The authors bring a rather unusual perspective to the study of marriage -- rather than examining how it has failed or is failing, they examine how marriage can succeed. The book provides a commendable example of a study focusing on success instead of failure. The authors first define a successful marriage, then discuss nine principles common to any good marriage and use several couples as case studies to illustrate and personalize these principles. The book uses a rather small, homogenous, and politically incorrect sample -- nearly all couples were selected by the authors and were lily-white, heterosexual, reasonably honest and cheerful Americans. Of course, many ground-breaking and valid scientific studies have successfully used such small, homogenous and politically incorrect cohorts. The book is not a cross-cultural study, an historical analysis, or a "how-to" guide for "making marriage work," and those whose marriages are in trouble may not find this book much of a substitute for self-analysis or competent counseling.

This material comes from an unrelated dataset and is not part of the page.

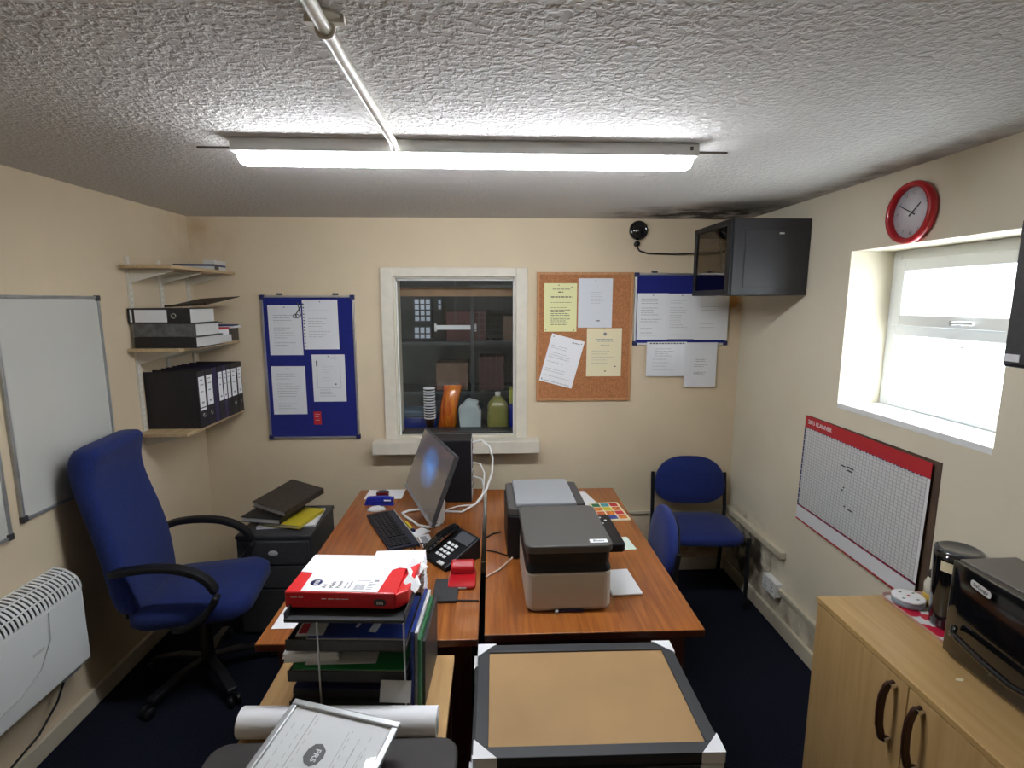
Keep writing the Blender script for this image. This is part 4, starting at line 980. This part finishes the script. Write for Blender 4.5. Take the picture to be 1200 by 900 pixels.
# papers right of printers
tag(MB().box(0, .05, 0, .17, 0, .0005).box(0.02, .09, .16, .22, .0006, .0011).build('loose_sheet', 'paper2'), 'white leaflet sticking out beside the farther printer', 'paper').matrix_world = rz(R(8), (.505, 2.92, DK + .001))
tag(MB().box(0, .16, 0, .30, 0, .0015).build('loose_sheet', 'paper'), 'white sheet lying behind the farther printer', 'paper').matrix_world = rz(R(12), (.478, 2.84, DK + .0003))
t = thing('picture_calendar', 'flat cream card printed with coloured squares on the right desk', 'card', (.655, 2.825, DK), R(4))
b = MB(); b.box(-.085, .085, -.125, .125, .0005, .008); b.build('card', 'cream_paper', t)
cols = ['redprint', 'greendk', 'bluebook', 'yellow', 'orange', mat('teal_print', (.05, .30, .32), .5)]
b = MB(); rd = random.Random(3)
for i in range(3):
    for j in range(4): b.box(-.075 + i * .052, -.03 + i * .052, -.112 + j * .058, -.064 + j * .058, .0081, .0086, rd.randrange(6))
b.build('colour_squares', cols, t)
tag(MB().box(0, .11, 0, .135, 0, .0006).build('note_slip', 'green_paper'), 'pale green slip on the right desk beside the near printer', 'paper').matrix_world = rz(R(6), (.580, 2.36, DK + .0003))
b = MB(); b.box(0, .12, 0, .20, 0, .004); b.box(.004, .125, -.004, .197, .0042, .008)
tag(b.build('paper_stack', 'paper2'), 'small stack of white sheets on the right desk by the near printer front', 'papers').matrix_world = rz(R(4), (.480, 1.965, DK + .0003))
tag(MB().tube([(-.028, 2.13, DK + .005), (.03, 2.19, DK + .006), (.09, 2.25, DK + .03)], .004, 6).build('printer_cable', mat('pale_pink_cable', (.6, .42, .33), .5)), 'pale cable running from the desk gap to the near printer', 'cable')
tag(MB().tube([(-.028, 2.52, DK + .004), (.0, 2.56, DK + .004), (.045, 2.57, DK + .01)], .004, 6).build('printer_cable', 'blackp'), 'black cable running from the desk gap to the farther printer', 'cable')
tag(MB().tube([(-.028, 2.38, DK + .004), (.02, 2.36, DK + .004), (.06, 2.33, DK + .004), (.10, 2.30, DK + .008)], .003, 6).build('usb_cable', 'blackp'), 'thin black lead lying between the two printers', 'cable')

# ------------------------------------------------------------------ visitor chairs
def visitor(label, loc, rot):
    """faces -y locally"""
    t = thing('visitor_chair', label, 'chair', loc, rot, 'blue stacking visitor chairs')
    b = MB(); o = rrect(.47, .43, .10, 6); pad(b, o, .06, Matrix.Translation((0, -.02, .452)), 0, .5, .05); b.build('seat', 'bluefab2', t)
    out = []
    for k in range(40):
        a = 2 * PI * k / 40; c, s_ = math.cos(a), math.sin(a); x = .235 * (abs(c) ** .72) * (1 if c >= 0 else -1)
        z = (.195 * abs(s_) ** .95) if s_ >= 0 else -.13 * abs(s_) ** .75
        out.append((x, z))
    T = frame((0, .225, .662), (1, 0, 0), (0, .14, 1))
    b = MB(); pad(b, out, .05, T, 0, .3, .05); b.build('backrest', 'bluefab2', t)
    MB().prism([(p[0] * .93, p[1] * .93) for p in out], -.034, -.028, 0, T).build('back_shell', 'blackp', t)
    for sx in (-1, 1):
        MB().tube([(sx * .245, -.20, .008), (sx * .245, -.20, .47)], .0125, 10).build('front_leg', 'blackp', t)
        MB().tube([(sx * .245, .27, .008), (sx * .245, .225, .42), (sx * .246, .225, .50), (sx * .244, .255, .74)], .0125, 10).build('rear_leg', 'blackp', t)
        MB().tube([(sx * .245, -.20, .415), (sx * .245, .225, .415)], .010, 8).build('side_rail', 'blackp', t)
    b = MB(); b.tube([(-.245, -.16, .412), (.245, -.16, .412)], .010, 8); b.tube([(-.245, .18, .412), (.245, .18, .412)], .010, 8); b.build('cross_rail', 'blackp', t)
    return t
visitor('blue fabric visitor chair facing the camera in the right back corner', (1.335, 3.225, 0), R(-4))
visitor('blue fabric visitor chair tucked against the right desk, seen from behind', (.640, 2.56, 0), R(-97))

# ------------------------------------------------------------------ front: low pine unit, roll, certificate, trays, ream
t = thing('low_table', 'low pine-topped table in front of the left desk under the letter trays', 'table', (-.425, 1.20, 0))
MB().box(-.29, .29, -.48, .50, .655, .68).build('top', 'pine', t, .002)
for sx in (-1, 1):
    for sy in (-1, 1): MB().box(sx * .26 - .02, sx * .26 + .02, sy * .44 - .02, sy * .44 + .02, 0, .6545).build('leg', 'deskleg', t)
tag(MB().prism([(p[0], p[1]) for p in rrect(.66, .42, .05)], 0, .034, 0, Matrix.Translation((-.425, 1.10, .6805))).build('carry_case', 'brownbd' if False else mat('charcoal_brown_case', (.030, .025, .024), .6, vary=(4, .25)), bevel=.006), 'dark flat case lying under the certificate on the pine table', 'case')
b = MB(); T = frame((-.70, 1.375, .722), (0, 1, 0), (0, 0, 1))
b.tube([(-.712, 1.372, .7225), (-.158, 1.352, .7225)], .0405, 28); b.lathe([(.030, 0), (.030, .001)], 24, 1, frame((-.1575, 1.352, .7225), (0, 1, 0), (0, 0, 1)))
tag(b.build('paper_roll', ['paper2', 'pages']), 'thick roll of white paper lying across the pine table', 'roll')
# certificate frame, leaning on the roll
Cb = [Vector((-.551, 1.358, .800)), Vector((-.243, 1.261, .800))]
u = (Cb[1] - Cb[0]); wl = u.length; u.normalize(); vdir = Vector((-.605, 1.150, .757)) - Cb[0]; vdir -= u * vdir.dot(u); vl = .232; vdir.normalize()
# local x = along back edge from far-left to right, local y = from front towards back
T = frame(Cb[0] + vdir * vl, u, -vdir)
t = thing('certificate_frame', 'silver-framed certificate leaning on the paper roll at the bottom of the view', 'picture frame'); t.matrix_world = T
f = .018
b = MB(); b.box(0, wl, 0, f, -.006, .008); b.box(0, wl, vl - f, vl, -.006, .008); b.box(0, f, f, vl - f, -.006, .008); b.box(wl - f, wl, f, vl - f, -.006, .008); b.build('frame', 'silver', t, .003)
b = MB(); b.box(f, wl - f, f, vl - f, -.004, .0)
for xx, y0_, y1_, th, mi in ((.085, .03, .205, .0012, 1), (.20, .03, .18, .0007, 1), (.235, .03, .15, .0007, 1), (.258, .04, .14, .0007, 1)):
    b.box(xx, xx + th, y0_, y1_, 0, .0004, mi)
rd = random.Random(2)
for k in range(9):
    xx = .03 + .028 * k
    if k in (3, 4, 5): continue
    yy = .05
    while yy < .18: l = rd.uniform(.008, .02); b.box(xx + .01, xx + .0115, yy, yy + l, 0, .0003, 2); yy += l + .012
Tt = Matrix.Translation((.145, .105, .0004))
out = [(.030, 0), (.026, .018), (.006, .032), (-.014, .028), (-.026, .012), (-.028, -.010), (-.016, -.024), (.004, -.030), (.022, -.020)]
b.prism([(p[0] * .9, p[1] * .95) for p in out], 0, .0004, 3, Tt)
b.text('PRS', .021, Tt @ Matrix.Translation((.004, 0, .0005)) @ Matrix.Rotation(-PI / 2, 4, 'Z'), 0, .0003, 'CENTER', True)
b.build('certificate', ['paper2', 'ink', mat('faint_print', (.5, .5, .5), .7), mat('grey_logo_print', (.16, .16, .17), .6)], t)
MB().box(f, wl - f, f, vl - f, .003, .0038).build('glass', 'glass', t)
# letter trays
t = thing('letter_tray_tower', 'black stacked letter trays filled with papers on the pine table', 'letter tray', (-.425, 1.565, .6805), R(-3))
TW, TD = .355, .25
zt = [.004, .105, .205, .295]
for k, z in enumerate(zt):
    b = MB(); b.box(-TW / 2, TW / 2, -TD / 2, TD / 2, z, z + .004)
    b.box(-TW / 2, TW / 2, -TD / 2, -TD / 2 + .004, z + .004, z + (.036 if k < 3 else .012)); b.box(-TW / 2, TW / 2, TD / 2 - .004, TD / 2, z + .004, z + .045)
    b.box(-TW / 2, -TW / 2 + .004, -TD / 2 + .004, TD / 2 - .004, z + .004, z + .03); b.box(TW / 2 - .004, TW / 2, -TD / 2 + .004, TD / 2 - .004, z + .004, z + .03)
    b.build('tray', 'frameblk' if k != 2 else 'charcoal', t, .002)
for sx, sy in ((-.22, -1), (.49, -1), (-.49, 1), (.49, 1)):
    MB().tube([(sx * TW, sy * (TD / 2 + .006), 0), (sx * TW, sy * (TD / 2 + .006), .30)], .003, 8).build('support_rod', 'alu', t)
TT = lambda x, y, z, a=0: Matrix.Translation((-.425, 1.565, .6805)) @ rz(R(a - 3), (x, y, z))
def sheetpile(name, label, cat, T, w, d, th, mats, seed=0, bev=.001):
    b = MB(); rd = random.Random(seed); n = max(1, int(th / .004)); z = 0
    for k in range(n):
        q = th / n; dx, dy = rd.uniform(-.003, .003), rd.uniform(-.003, .003)
        b.box(-w / 2 + dx, w / 2 + dx, -d / 2 + dy, d / 2 + dy, z, z + q - .0003, 0 if k < n - 1 else len(mats) - 1); z += q
    o = b.build(name, mats, bevel=0); o.matrix_world = T; return tag(o, label, cat)
sheetpile('paper_stack', 'dark papers and folders in the lowest letter tray', 'papers', TT(0, 0, .0085), .33, .232, .07, ['frameblk', 'navy'], 1)
sheetpile('green_folder', 'green plastic folder lying in the second letter tray', 'folder', TT(.0, -.004, .1095), .335, .23, .036, ['pages', 'green'], 2)
sheetpile('loose_sheet', 'white sheet lying on the green folder in the letter tray', 'paper', TT(-.03, -.03, .147, 3), .21, .14, .002, ['paper'], 3)
sheetpile('paper_stack', 'white papers slipping out to the left of the letter trays', 'papers', TT(-.125, .01, .1495, 5), .16, .20, .03, ['paper2'], 5)
sheetpile('brochure', 'dark blue printed brochure in the third letter tray', 'brochure', TT(.03, -.01, .2095), .29, .225, .038, ['pages', 'bluebook'], 4)
b = MB(); b.box(-.04, .04, -.05, .05, 0, .0012, 0); b.box(-.035, -.01, -.04, .01, .0012, .0016, 1)
o = b.build('leaflet', ['paper', 'redprint', 'navy']); o.matrix_world = TT(-.115, -.06, .249, 4); tag(o, 'small leaflet with red print beside the blue brochure in the tray', 'leaflet')
o = MB().box(-.012, .012, -.045, .045, .0, .0006).box(-.06, -.05, -.03, .04, 0, .0006).build('brochure_print', 'paper'); o.matrix_world = TT(.075, -.055, .2485, -8)
o.name = 'paper_slip'; tag(o, 'thin white slip lying on the blue brochure in the tray', 'paper')
# vertical folders at right side of tower
for k, (m, h, yy, lab) in enumerate((('bluebook', .26, .0, 'blue folder standing upright against the right side of the letter trays'), ('pages', .25, .01, 'white papers standing upright between the folders right of the trays'), ('greendk', .24, -.01, 'green folder standing upright right of the letter trays'), ('charcoal', .215, .02, 'dark grey folder standing outermost right of the letter trays'))):
    o = MB().box(0, .009, -.12, .12, 0, h).build('upright_folder', m, bevel=.001); o.matrix_world = TT(.184 + .0105 * k, yy, .001) @ Matrix.Rotation(R(1.2), 4, 'Y'); tag(o, lab, 'folder', 'folders standing right of the letter trays')
# ream of paper
RT = Matrix.Translation((-.432, 1.605, .9925)) @ Matrix.Rotation(R(-4), 4, 'Z') @ Matrix.Rotation(R(0), 4, 'X')
t = thing('paper_ream', 'opened red and white ream of copier paper on top of the letter trays', 'paper ream'); t.matrix_world = RT
rw, rdp, rh = .365, .235, .052
b = MB(); b.box(-rw / 2, rw / 2 - .03, -rdp / 2, rdp / 2, 0, rh, 0)
b.prism([(rw / 2 - .03, -rdp / 2), (rw / 2 + .002, -rdp / 2 + .03), (rw / 2 + .006, rdp / 2 - .03), (rw / 2 - .03, rdp / 2)], .001, rh - .004, 0)
b.build('wrapper', 'redp', t, .005)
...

Since history began, in nearly all societies, marriage has successfully survived despite never-ending pressures from those who have sought to abolish, revolutionize, over-idealize, or trivialize it. Marriage has proven flexible, durable, and critically important to individuals and to societies. Nevertheless, individuals and societies should frequently re-examine and re-explore marriage if they are to gain the most benefits from it -- marriage and success are verbs as well as nouns. Marriage and the family certainly need attentive examination today, since they remain under tremendous stresses from those who wish to change (or destroy) them and from forces causing them to fail at an increasing rate.
The authors have given us a fine example of such an examination. They write remarkably well (no surprise, given Ms Blakeslee's wonderful columns in the NY Times Science Section, which first drew me to this book). They relate how marriage can be enriching, empowering, dynamic, transformative, redemptive, and positive (I found myself cheering on one of the subjects whose marriage succeeded despite enormous psychological problems dating from his childhood). As the husband of a wife whose parents had a successful marriage, as the child of a successful marriage, and as a member of a thirty-three year old successful marriage, I found the principles outlined in this book to be reasonably accurate and helpful. No book could be the last word, but this one is a fine place to start.